(RECORDED DATA)
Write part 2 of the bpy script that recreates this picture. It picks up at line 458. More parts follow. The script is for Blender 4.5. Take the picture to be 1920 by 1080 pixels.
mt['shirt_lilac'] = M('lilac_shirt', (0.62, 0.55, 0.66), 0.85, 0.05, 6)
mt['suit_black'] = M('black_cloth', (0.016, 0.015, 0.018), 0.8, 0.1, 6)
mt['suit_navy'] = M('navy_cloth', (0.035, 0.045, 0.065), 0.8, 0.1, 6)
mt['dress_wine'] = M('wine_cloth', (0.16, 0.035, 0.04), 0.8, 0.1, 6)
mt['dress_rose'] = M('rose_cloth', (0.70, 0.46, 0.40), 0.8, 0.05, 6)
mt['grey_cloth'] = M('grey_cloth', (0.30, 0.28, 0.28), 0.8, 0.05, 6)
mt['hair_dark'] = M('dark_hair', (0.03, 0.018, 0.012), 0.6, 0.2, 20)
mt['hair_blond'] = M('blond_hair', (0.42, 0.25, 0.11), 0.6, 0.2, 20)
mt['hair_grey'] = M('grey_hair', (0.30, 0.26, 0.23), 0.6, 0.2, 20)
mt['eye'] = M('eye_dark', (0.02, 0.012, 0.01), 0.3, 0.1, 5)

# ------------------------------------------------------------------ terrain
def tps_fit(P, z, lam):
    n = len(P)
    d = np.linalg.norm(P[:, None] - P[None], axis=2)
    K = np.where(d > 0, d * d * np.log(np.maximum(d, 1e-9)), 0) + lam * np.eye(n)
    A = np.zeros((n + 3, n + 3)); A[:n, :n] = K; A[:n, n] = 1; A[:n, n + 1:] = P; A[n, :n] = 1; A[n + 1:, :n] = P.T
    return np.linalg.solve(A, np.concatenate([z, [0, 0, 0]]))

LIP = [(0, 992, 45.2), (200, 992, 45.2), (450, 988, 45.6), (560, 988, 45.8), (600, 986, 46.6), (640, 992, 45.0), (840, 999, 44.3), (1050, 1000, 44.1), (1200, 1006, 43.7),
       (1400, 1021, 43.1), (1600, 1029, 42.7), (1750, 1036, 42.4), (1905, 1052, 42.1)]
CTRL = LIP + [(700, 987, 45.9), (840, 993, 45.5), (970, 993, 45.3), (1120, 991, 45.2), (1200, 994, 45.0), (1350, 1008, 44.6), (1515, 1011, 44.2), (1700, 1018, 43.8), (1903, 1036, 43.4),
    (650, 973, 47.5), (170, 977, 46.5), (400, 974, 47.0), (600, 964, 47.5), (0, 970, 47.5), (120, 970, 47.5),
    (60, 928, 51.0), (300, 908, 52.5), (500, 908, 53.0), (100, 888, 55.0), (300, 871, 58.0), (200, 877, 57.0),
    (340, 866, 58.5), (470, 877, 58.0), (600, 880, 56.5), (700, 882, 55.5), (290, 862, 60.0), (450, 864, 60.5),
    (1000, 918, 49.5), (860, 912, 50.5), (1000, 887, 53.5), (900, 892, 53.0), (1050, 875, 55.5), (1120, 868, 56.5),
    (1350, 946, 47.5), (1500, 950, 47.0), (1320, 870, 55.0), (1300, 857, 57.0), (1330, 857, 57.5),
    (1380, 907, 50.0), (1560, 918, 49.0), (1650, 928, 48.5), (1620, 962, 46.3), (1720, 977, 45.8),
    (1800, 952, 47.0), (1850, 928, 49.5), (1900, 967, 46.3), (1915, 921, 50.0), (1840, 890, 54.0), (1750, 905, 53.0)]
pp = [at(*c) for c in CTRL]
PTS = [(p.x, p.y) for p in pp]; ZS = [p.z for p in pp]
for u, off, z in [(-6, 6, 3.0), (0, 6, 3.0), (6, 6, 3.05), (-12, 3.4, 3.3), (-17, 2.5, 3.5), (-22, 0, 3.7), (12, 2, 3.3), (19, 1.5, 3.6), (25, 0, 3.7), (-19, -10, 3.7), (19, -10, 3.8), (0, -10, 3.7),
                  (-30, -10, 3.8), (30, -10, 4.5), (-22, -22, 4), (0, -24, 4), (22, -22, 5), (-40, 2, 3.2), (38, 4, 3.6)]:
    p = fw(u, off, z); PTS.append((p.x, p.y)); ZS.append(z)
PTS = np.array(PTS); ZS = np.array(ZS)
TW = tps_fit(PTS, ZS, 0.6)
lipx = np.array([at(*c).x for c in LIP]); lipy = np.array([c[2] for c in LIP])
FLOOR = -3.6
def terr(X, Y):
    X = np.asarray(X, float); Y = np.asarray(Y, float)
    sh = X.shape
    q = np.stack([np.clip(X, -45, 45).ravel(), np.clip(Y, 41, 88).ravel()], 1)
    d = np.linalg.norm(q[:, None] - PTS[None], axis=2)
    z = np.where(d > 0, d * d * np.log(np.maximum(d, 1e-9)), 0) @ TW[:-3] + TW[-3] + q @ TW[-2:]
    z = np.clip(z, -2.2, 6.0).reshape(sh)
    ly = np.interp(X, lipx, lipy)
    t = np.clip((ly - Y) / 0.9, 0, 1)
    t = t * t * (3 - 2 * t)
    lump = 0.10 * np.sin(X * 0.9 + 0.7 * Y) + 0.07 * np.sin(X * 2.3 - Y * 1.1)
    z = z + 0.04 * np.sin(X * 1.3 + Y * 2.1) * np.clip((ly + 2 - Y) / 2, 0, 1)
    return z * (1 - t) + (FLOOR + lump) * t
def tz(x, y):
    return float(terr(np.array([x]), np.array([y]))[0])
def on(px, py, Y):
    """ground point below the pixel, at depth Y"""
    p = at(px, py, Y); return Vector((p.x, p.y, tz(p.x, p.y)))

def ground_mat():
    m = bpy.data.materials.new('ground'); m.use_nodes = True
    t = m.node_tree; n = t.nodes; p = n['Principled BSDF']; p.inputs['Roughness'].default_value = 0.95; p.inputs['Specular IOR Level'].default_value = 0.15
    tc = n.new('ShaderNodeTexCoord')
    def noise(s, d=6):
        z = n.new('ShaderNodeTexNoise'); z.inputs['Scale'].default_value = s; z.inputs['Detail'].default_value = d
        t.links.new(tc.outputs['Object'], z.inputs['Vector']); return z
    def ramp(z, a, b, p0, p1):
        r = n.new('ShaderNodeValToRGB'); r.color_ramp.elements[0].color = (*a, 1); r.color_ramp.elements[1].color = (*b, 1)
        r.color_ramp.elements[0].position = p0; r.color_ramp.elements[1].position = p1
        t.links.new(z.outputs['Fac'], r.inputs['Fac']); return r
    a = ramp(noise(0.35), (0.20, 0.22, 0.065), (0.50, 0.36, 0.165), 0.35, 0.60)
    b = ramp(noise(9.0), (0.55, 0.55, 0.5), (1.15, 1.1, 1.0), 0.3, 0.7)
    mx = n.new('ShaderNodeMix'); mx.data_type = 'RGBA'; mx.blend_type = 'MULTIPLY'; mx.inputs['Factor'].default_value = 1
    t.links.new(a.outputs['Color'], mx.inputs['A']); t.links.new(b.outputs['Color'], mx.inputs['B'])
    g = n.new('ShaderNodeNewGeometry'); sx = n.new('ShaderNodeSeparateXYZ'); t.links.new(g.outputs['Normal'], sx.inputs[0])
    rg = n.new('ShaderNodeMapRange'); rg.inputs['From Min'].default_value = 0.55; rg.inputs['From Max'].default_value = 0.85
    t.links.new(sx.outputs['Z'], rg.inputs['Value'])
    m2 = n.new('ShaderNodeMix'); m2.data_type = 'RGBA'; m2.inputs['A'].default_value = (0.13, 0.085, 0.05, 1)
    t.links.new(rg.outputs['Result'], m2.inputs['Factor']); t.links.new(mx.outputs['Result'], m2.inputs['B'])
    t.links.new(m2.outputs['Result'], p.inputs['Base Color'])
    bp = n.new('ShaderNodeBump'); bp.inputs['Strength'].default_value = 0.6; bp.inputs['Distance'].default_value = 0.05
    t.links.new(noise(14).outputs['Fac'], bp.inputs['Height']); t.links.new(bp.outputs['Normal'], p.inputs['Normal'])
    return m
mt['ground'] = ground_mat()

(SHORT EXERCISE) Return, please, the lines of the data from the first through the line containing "return np.linalg.solve(A, np.concatenate([z, [0, 0, 0]]))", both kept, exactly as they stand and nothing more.

(TASK SOLUTION)
Write part 2 of the bpy script that recreates this picture. It picks up at line 458. More parts follow. The script is for Blender 4.5. Take the picture to be 1920 by 1080 pixels.
mt['shirt_lilac'] = M('lilac_shirt', (0.62, 0.55, 0.66), 0.85, 0.05, 6)
mt['suit_black'] = M('black_cloth', (0.016, 0.015, 0.018), 0.8, 0.1, 6)
mt['suit_navy'] = M('navy_cloth', (0.035, 0.045, 0.065), 0.8, 0.1, 6)
mt['dress_wine'] = M('wine_cloth', (0.16, 0.035, 0.04), 0.8, 0.1, 6)
mt['dress_rose'] = M('rose_cloth', (0.70, 0.46, 0.40), 0.8, 0.05, 6)
mt['grey_cloth'] = M('grey_cloth', (0.30, 0.28, 0.28), 0.8, 0.05, 6)
mt['hair_dark'] = M('dark_hair', (0.03, 0.018, 0.012), 0.6, 0.2, 20)
mt['hair_blond'] = M('blond_hair', (0.42, 0.25, 0.11), 0.6, 0.2, 20)
mt['hair_grey'] = M('grey_hair', (0.30, 0.26, 0.23), 0.6, 0.2, 20)
mt['eye'] = M('eye_dark', (0.02, 0.012, 0.01), 0.3, 0.1, 5)

# ------------------------------------------------------------------ terrain
def tps_fit(P, z, lam):
    n = len(P)
    d = np.linalg.norm(P[:, None] - P[None], axis=2)
    K = np.where(d > 0, d * d * np.log(np.maximum(d, 1e-9)), 0) + lam * np.eye(n)
    A = np.zeros((n + 3, n + 3)); A[:n, :n] = K; A[:n, n] = 1; A[:n, n + 1:] = P; A[n, :n] = 1; A[n + 1:, :n] = P.T
    return np.linalg.solve(A, np.concatenate([z, [0, 0, 0]]))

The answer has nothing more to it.